Given data —
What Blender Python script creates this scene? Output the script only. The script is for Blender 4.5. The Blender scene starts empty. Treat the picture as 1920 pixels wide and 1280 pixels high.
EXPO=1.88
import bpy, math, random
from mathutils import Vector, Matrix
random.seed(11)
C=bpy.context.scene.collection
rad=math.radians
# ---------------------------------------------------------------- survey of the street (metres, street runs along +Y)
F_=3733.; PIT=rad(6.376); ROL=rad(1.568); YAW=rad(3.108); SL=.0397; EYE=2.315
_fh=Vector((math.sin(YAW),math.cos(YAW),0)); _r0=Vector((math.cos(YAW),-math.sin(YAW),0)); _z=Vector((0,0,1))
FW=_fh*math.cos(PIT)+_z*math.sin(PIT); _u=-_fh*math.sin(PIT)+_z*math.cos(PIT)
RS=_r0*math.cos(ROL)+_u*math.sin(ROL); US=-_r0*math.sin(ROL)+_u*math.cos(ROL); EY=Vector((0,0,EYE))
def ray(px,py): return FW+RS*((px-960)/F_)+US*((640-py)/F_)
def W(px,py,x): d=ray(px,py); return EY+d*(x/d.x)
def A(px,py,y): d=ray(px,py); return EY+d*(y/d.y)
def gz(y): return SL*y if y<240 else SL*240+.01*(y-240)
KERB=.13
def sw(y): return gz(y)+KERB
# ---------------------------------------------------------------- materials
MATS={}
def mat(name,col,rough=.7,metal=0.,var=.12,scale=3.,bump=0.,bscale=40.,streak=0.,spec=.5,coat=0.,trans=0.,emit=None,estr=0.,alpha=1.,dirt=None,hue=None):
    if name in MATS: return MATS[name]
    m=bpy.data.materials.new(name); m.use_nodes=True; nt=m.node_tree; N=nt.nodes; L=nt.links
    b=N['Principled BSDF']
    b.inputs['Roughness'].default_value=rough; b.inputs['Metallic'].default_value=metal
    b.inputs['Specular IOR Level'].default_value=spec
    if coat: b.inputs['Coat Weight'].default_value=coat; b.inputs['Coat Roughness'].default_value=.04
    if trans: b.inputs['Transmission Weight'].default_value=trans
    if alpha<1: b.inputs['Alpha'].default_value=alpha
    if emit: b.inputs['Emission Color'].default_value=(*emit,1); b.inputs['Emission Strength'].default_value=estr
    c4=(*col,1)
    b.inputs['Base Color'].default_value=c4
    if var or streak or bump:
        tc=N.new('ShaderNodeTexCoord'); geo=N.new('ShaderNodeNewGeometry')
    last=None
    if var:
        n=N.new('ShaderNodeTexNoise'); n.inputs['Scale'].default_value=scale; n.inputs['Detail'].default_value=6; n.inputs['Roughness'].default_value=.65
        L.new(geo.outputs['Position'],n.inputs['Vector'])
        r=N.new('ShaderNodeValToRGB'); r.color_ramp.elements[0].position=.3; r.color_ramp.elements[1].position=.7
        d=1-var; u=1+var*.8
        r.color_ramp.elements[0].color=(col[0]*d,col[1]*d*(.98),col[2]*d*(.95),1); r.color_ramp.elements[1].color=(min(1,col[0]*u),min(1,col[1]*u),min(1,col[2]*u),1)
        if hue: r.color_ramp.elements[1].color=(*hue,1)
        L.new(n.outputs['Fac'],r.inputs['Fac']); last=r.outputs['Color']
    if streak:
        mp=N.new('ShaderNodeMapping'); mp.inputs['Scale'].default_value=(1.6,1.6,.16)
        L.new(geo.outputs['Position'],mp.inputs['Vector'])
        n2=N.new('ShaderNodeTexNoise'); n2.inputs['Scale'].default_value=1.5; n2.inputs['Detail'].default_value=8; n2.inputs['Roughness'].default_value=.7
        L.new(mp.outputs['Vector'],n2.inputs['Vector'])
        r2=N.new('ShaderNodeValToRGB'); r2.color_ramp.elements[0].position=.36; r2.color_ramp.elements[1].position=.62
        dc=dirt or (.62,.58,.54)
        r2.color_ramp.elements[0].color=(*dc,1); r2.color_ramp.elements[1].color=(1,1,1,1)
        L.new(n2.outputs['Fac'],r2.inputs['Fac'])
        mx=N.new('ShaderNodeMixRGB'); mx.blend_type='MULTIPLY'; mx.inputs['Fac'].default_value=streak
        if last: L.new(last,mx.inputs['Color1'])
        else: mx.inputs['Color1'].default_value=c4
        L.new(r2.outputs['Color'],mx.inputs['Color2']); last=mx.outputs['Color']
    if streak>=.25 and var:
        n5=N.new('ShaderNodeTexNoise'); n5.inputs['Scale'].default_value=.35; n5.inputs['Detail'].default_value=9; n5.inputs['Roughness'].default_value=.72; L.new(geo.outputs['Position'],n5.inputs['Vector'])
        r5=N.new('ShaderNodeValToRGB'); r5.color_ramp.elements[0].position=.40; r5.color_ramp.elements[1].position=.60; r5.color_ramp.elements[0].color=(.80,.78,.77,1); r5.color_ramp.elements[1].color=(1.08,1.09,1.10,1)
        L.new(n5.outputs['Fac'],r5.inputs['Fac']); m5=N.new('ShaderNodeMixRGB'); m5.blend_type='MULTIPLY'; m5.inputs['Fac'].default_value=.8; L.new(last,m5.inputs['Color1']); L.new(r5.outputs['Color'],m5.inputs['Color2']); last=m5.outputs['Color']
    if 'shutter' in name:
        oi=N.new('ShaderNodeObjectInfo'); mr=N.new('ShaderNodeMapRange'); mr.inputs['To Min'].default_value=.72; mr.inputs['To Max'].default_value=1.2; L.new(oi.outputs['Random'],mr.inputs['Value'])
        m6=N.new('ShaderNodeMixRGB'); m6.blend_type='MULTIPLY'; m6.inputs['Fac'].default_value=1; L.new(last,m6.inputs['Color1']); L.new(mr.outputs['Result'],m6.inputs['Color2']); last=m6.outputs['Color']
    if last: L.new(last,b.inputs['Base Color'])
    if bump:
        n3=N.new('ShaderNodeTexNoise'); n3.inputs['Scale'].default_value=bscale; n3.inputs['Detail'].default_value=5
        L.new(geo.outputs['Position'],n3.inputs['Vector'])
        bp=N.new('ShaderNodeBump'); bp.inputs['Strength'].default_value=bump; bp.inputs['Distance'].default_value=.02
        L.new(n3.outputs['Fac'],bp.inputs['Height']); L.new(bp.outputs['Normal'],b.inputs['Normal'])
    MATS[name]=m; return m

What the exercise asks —
Identify the lines that hold the word "scene". Copy every one of them.

Answer below —
What Blender Python script creates this scene? Output the script only. The script is for Blender 4.5. The Blender scene starts empty. Treat the picture as 1920 pixels wide and 1280 pixels high.
C=bpy.context.scene.collection